** START Data lines **

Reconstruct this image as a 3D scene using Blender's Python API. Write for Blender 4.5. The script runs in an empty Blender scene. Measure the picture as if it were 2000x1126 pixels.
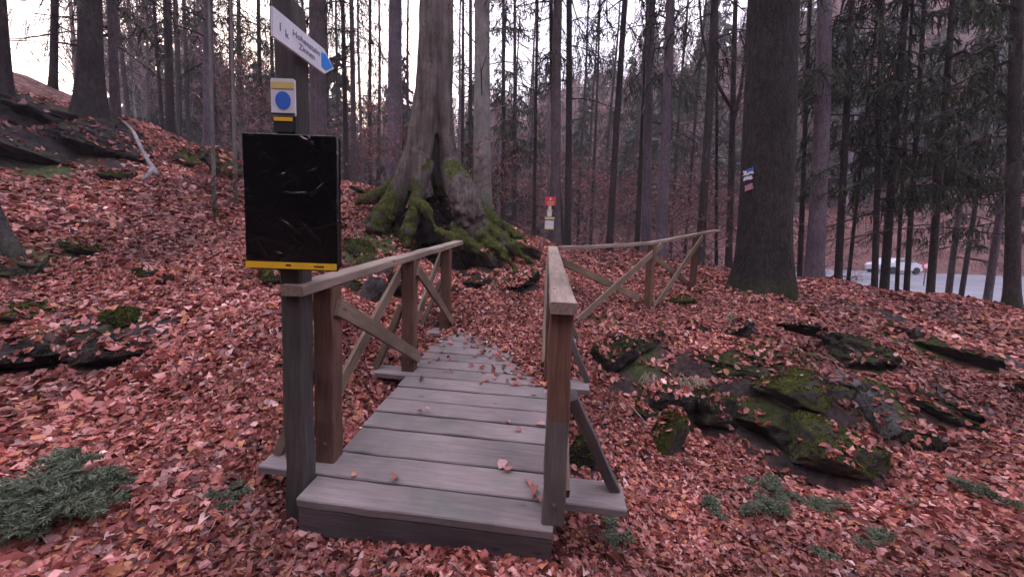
import bpy, math, random
import numpy as np
from mathutils import Vector, Matrix
from mathutils.bvhtree import BVHTree

rng = np.random.default_rng(7)
random.seed(7)
SC = bpy.context.scene
COL = SC.collection

# ------------------------------------------------------------------ camera
HAZE = 0.0013
FPX, PITCH, ROLL = 700.0, 0.097, 0.037          # focal length in pixels of a 2000 px wide frame
CAM = np.array([0.0, 0.0, 1.47])
cp, sp = math.cos(PITCH), math.sin(PITCH)
cr, sr = math.cos(ROLL), math.sin(ROLL)
FWD = np.array([0, cp, -sp]); UP0 = np.array([0, sp, cp]); RT0 = np.array([1.0, 0, 0])
RT = cr * RT0 + sr * UP0
UP = cr * UP0 - sr * RT0
cam = bpy.data.cameras.new('camera')
cam.sensor_width = 36.0
cam.lens = 36.0 * FPX / 2000.0
cam.clip_start = 0.05
cam.clip_end = 900.0
camo = bpy.data.objects.new('camera', cam)
COL.objects.link(camo)
M = Matrix((RT, UP, -FWD)).transposed().to_4x4()
M.translation = Vector(CAM)
camo.matrix_world = M
SC.camera = camo

# ------------------------------------------------------------------ sky, sun, exposure
SUN_AZ, SUN_EL = math.radians(-33), math.radians(7)
W = bpy.data.worlds.new('World'); SC.world = W
W.use_nodes = True
nt = W.node_tree; nt.nodes.clear()
n_out = nt.nodes.new('ShaderNodeOutputWorld')
n_bg = nt.nodes.new('ShaderNodeBackground')
n_sky = nt.nodes.new('ShaderNodeTexSky'); n_sky.sky_type = 'NISHITA'
n_sky.sun_disc = False; n_sky.sun_elevation = SUN_EL; n_sky.sun_rotation = SUN_AZ
n_sky.dust_density = 3.0
n_bg.inputs['Strength'].default_value = 0.12
# a thin even veil of lilac evening cloud in front of the clear sky
n_tc = nt.nodes.new('ShaderNodeTexCoord')
n_nz = nt.nodes.new('ShaderNodeTexNoise'); n_nz.inputs['Scale'].default_value = 2.2; n_nz.inputs['Detail'].default_value = 4
n_rp = nt.nodes.new('ShaderNodeValToRGB')
n_rp.color_ramp.elements[0].position = 0.36; n_rp.color_ramp.elements[0].color = (1.0, 1.1, 1.8, 1)
n_rp.color_ramp.elements[1].position = 0.66; n_rp.color_ramp.elements[1].color = (5.2, 4.3, 4.8, 1)
n_e = n_rp.color_ramp.elements.new(0.5); n_e.color = (2.8, 2.5, 3.2, 1)
# an overcast sky is about three times as bright overhead as at the horizon
n_sx = nt.nodes.new('ShaderNodeSeparateXYZ'); nt.links.new(n_tc.outputs['Generated'], n_sx.inputs[0])
n_zc = nt.nodes.new('ShaderNodeMath'); n_zc.operation = 'MAXIMUM'; n_zc.inputs[1].default_value = 0.0
n_zm = nt.nodes.new('ShaderNodeMath'); n_zm.operation = 'MULTIPLY_ADD'; n_zm.inputs[1].default_value = 2.0; n_zm.inputs[2].default_value = 1.0
nt.links.new(n_sx.outputs['Z'], n_zc.inputs[0]); nt.links.new(n_zc.outputs[0], n_zm.inputs[0])
n_vs = nt.nodes.new('ShaderNodeVectorMath'); n_vs.operation = 'SCALE'
n_mx = nt.nodes.new('ShaderNodeMixRGB'); n_mx.blend_type = 'ADD'; n_mx.inputs[0].default_value = 1.0
nt.links.new(n_tc.outputs['Generated'], n_nz.inputs['Vector'])
nt.links.new(n_nz.outputs['Fac'], n_rp.inputs['Fac'])
nt.links.new(n_sky.outputs['Color'], n_mx.inputs[1])
nt.links.new(n_rp.outputs['Color'], n_vs.inputs[0]); nt.links.new(n_zm.outputs[0], n_vs.inputs['Scale'])
nt.links.new(n_vs.outputs[0], n_mx.inputs[2])
nt.links.new(n_mx.outputs['Color'], n_bg.inputs['Color'])
nt.links.new(n_bg.outputs['Background'], n_out.inputs['Surface'])

sun = bpy.data.lights.new('sun', 'SUN'); sun.energy = 0.5; sun.angle = math.radians(20); sun.color = (1.0, 0.83, 0.72)
suno = bpy.data.objects.new('sun', sun); COL.objects.link(suno)
sd = Vector((math.sin(SUN_AZ) * math.cos(SUN_EL), math.cos(SUN_AZ) * math.cos(SUN_EL), math.sin(SUN_EL)))
suno.rotation_euler = sd.to_track_quat('Z', 'Y').to_euler()

SC.view_settings.view_transform = 'Standard'
SC.view_settings.look = 'None'
SC.view_settings.exposure = 1.6
SC.view_settings.gamma = 1.0
SC.render.engine = 'CYCLES'
SC.cycles.use_denoising = True
SC.cycles.max_bounces = 6
SC.cycles.diffuse_bounces = 3
SC.cycles.glossy_bounces = 2
SC.cycles.transmission_bounces = 2
SC.cycles.transparent_max_bounces = 4
SC.cycles.volume_bounces = 0

# ------------------------------------------------------------------ pixel <-> world
def ray(px, py):
    u, v = (px - 1000.0) / FPX, (py - 563.0) / FPX
    return FWD + u * RT - v * UP

def PD(px, py, Y):
    """the world point seen at a pixel, Y metres in front of the camera"""
    r = ray(px, py)
    return CAM + r * (Y / r[1])

def to_px(P):
    q = np.asarray(P, float) - CAM
    d = q @ FWD
    return 1000 + FPX * (q @ RT) / d, 563 - FPX * (q @ UP) / d

# ------------------------------------------------------------------ noise
def _hash(ix, iy, iz, s):
    h = (ix.astype(np.int64) * 374761393 + iy.astype(np.int64) * 668265263 + iz.astype(np.int64) * 2147483647 + s * 974634777) & 0xffffffff
    h = ((h ^ (h >> 13)) * 1274126177) & 0xffffffff
    h = h ^ (h >> 16)
    return (h & 0xffff) / 65535.0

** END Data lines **

[The task]
Leave the images out and output the remaining material exactly as it stands.

[Output of the task]
Reconstruct this image as a 3D scene using Blender's Python API. Write for Blender 4.5. The script runs in an empty Blender scene. Measure the picture as if it were 2000x1126 pixels.
import bpy, math, random
import numpy as np
from mathutils import Vector, Matrix
from mathutils.bvhtree import BVHTree

rng = np.random.default_rng(7)
random.seed(7)
SC = bpy.context.scene
COL = SC.collection

# ------------------------------------------------------------------ camera
HAZE = 0.0013
FPX, PITCH, ROLL = 700.0, 0.097, 0.037          # focal length in pixels of a 2000 px wide frame
CAM = np.array([0.0, 0.0, 1.47])
cp, sp = math.cos(PITCH), math.sin(PITCH)
cr, sr = math.cos(ROLL), math.sin(ROLL)
FWD = np.array([0, cp, -sp]); UP0 = np.array([0, sp, cp]); RT0 = np.array([1.0, 0, 0])
RT = cr * RT0 + sr * UP0
UP = cr * UP0 - sr * RT0
cam = bpy.data.cameras.new('camera')
cam.sensor_width = 36.0
cam.lens = 36.0 * FPX / 2000.0
cam.clip_start = 0.05
cam.clip_end = 900.0
camo = bpy.data.objects.new('camera', cam)
COL.objects.link(camo)
M = Matrix((RT, UP, -FWD)).transposed().to_4x4()
M.translation = Vector(CAM)
camo.matrix_world = M
SC.camera = camo

# ------------------------------------------------------------------ sky, sun, exposure
SUN_AZ, SUN_EL = math.radians(-33), math.radians(7)
W = bpy.data.worlds.new('World'); SC.world = W
W.use_nodes = True
nt = W.node_tree; nt.nodes.clear()
n_out = nt.nodes.new('ShaderNodeOutputWorld')
n_bg = nt.nodes.new('ShaderNodeBackground')
n_sky = nt.nodes.new('ShaderNodeTexSky'); n_sky.sky_type = 'NISHITA'
n_sky.sun_disc = False; n_sky.sun_elevation = SUN_EL; n_sky.sun_rotation = SUN_AZ
n_sky.dust_density = 3.0
n_bg.inputs['Strength'].default_value = 0.12
# a thin even veil of lilac evening cloud in front of the clear sky
n_tc = nt.nodes.new('ShaderNodeTexCoord')
n_nz = nt.nodes.new('ShaderNodeTexNoise'); n_nz.inputs['Scale'].default_value = 2.2; n_nz.inputs['Detail'].default_value = 4
n_rp = nt.nodes.new('ShaderNodeValToRGB')
n_rp.color_ramp.elements[0].position = 0.36; n_rp.color_ramp.elements[0].color = (1.0, 1.1, 1.8, 1)
n_rp.color_ramp.elements[1].position = 0.66; n_rp.color_ramp.elements[1].color = (5.2, 4.3, 4.8, 1)
n_e = n_rp.color_ramp.elements.new(0.5); n_e.color = (2.8, 2.5, 3.2, 1)
# an overcast sky is about three times as bright overhead as at the horizon
n_sx = nt.nodes.new('ShaderNodeSeparateXYZ'); nt.links.new(n_tc.outputs['Generated'], n_sx.inputs[0])
n_zc = nt.nodes.new('ShaderNodeMath'); n_zc.operation = 'MAXIMUM'; n_zc.inputs[1].default_value = 0.0
n_zm = nt.nodes.new('ShaderNodeMath'); n_zm.operation = 'MULTIPLY_ADD'; n_zm.inputs[1].default_value = 2.0; n_zm.inputs[2].default_value = 1.0
nt.links.new(n_sx.outputs['Z'], n_zc.inputs[0]); nt.links.new(n_zc.outputs[0], n_zm.inputs[0])
n_vs = nt.nodes.new('ShaderNodeVectorMath'); n_vs.operation = 'SCALE'
n_mx = nt.nodes.new('ShaderNodeMixRGB'); n_mx.blend_type = 'ADD'; n_mx.inputs[0].default_value = 1.0
nt.links.new(n_tc.outputs['Generated'], n_nz.inputs['Vector'])
nt.links.new(n_nz.outputs['Fac'], n_rp.inputs['Fac'])
nt.links.new(n_sky.outputs['Color'], n_mx.inputs[1])
nt.links.new(n_rp.outputs['Color'], n_vs.inputs[0]); nt.links.new(n_zm.outputs[0], n_vs.inputs['Scale'])
nt.links.new(n_vs.outputs[0], n_mx.inputs[2])
nt.links.new(n_mx.outputs['Color'], n_bg.inputs['Color'])
nt.links.new(n_bg.outputs['Background'], n_out.inputs['Surface'])

sun = bpy.data.lights.new('sun', 'SUN'); sun.energy = 0.5; sun.angle = math.radians(20); sun.color = (1.0, 0.83, 0.72)
suno = bpy.data.objects.new('sun', sun); COL.objects.link(suno)
sd = Vector((math.sin(SUN_AZ) * math.cos(SUN_EL), math.cos(SUN_AZ) * math.cos(SUN_EL), math.sin(SUN_EL)))
suno.rotation_euler = sd.to_track_quat('Z', 'Y').to_euler()

SC.view_settings.view_transform = 'Standard'
SC.view_settings.look = 'None'
SC.view_settings.exposure = 1.6
SC.view_settings.gamma = 1.0
SC.render.engine = 'CYCLES'
SC.cycles.use_denoising = True
SC.cycles.max_bounces = 6
SC.cycles.diffuse_bounces = 3
SC.cycles.glossy_bounces = 2
SC.cycles.transmission_bounces = 2
SC.cycles.transparent_max_bounces = 4
SC.cycles.volume_bounces = 0

# ------------------------------------------------------------------ pixel <-> world
def ray(px, py):
    u, v = (px - 1000.0) / FPX, (py - 563.0) / FPX
    return FWD + u * RT - v * UP

def PD(px, py, Y):
    """the world point seen at a pixel, Y metres in front of the camera"""
    r = ray(px, py)
    return CAM + r * (Y / r[1])

def to_px(P):
    q = np.asarray(P, float) - CAM
    d = q @ FWD
    return 1000 + FPX * (q @ RT) / d, 563 - FPX * (q @ UP) / d

# ------------------------------------------------------------------ noise
def _hash(ix, iy, iz, s):
    h = (ix.astype(np.int64) * 374761393 + iy.astype(np.int64) * 668265263 + iz.astype(np.int64) * 2147483647 + s * 974634777) & 0xffffffff
    h = ((h ^ (h >> 13)) * 1274126177) & 0xffffffff
    h = h ^ (h >> 16)
    return (h & 0xffff) / 65535.0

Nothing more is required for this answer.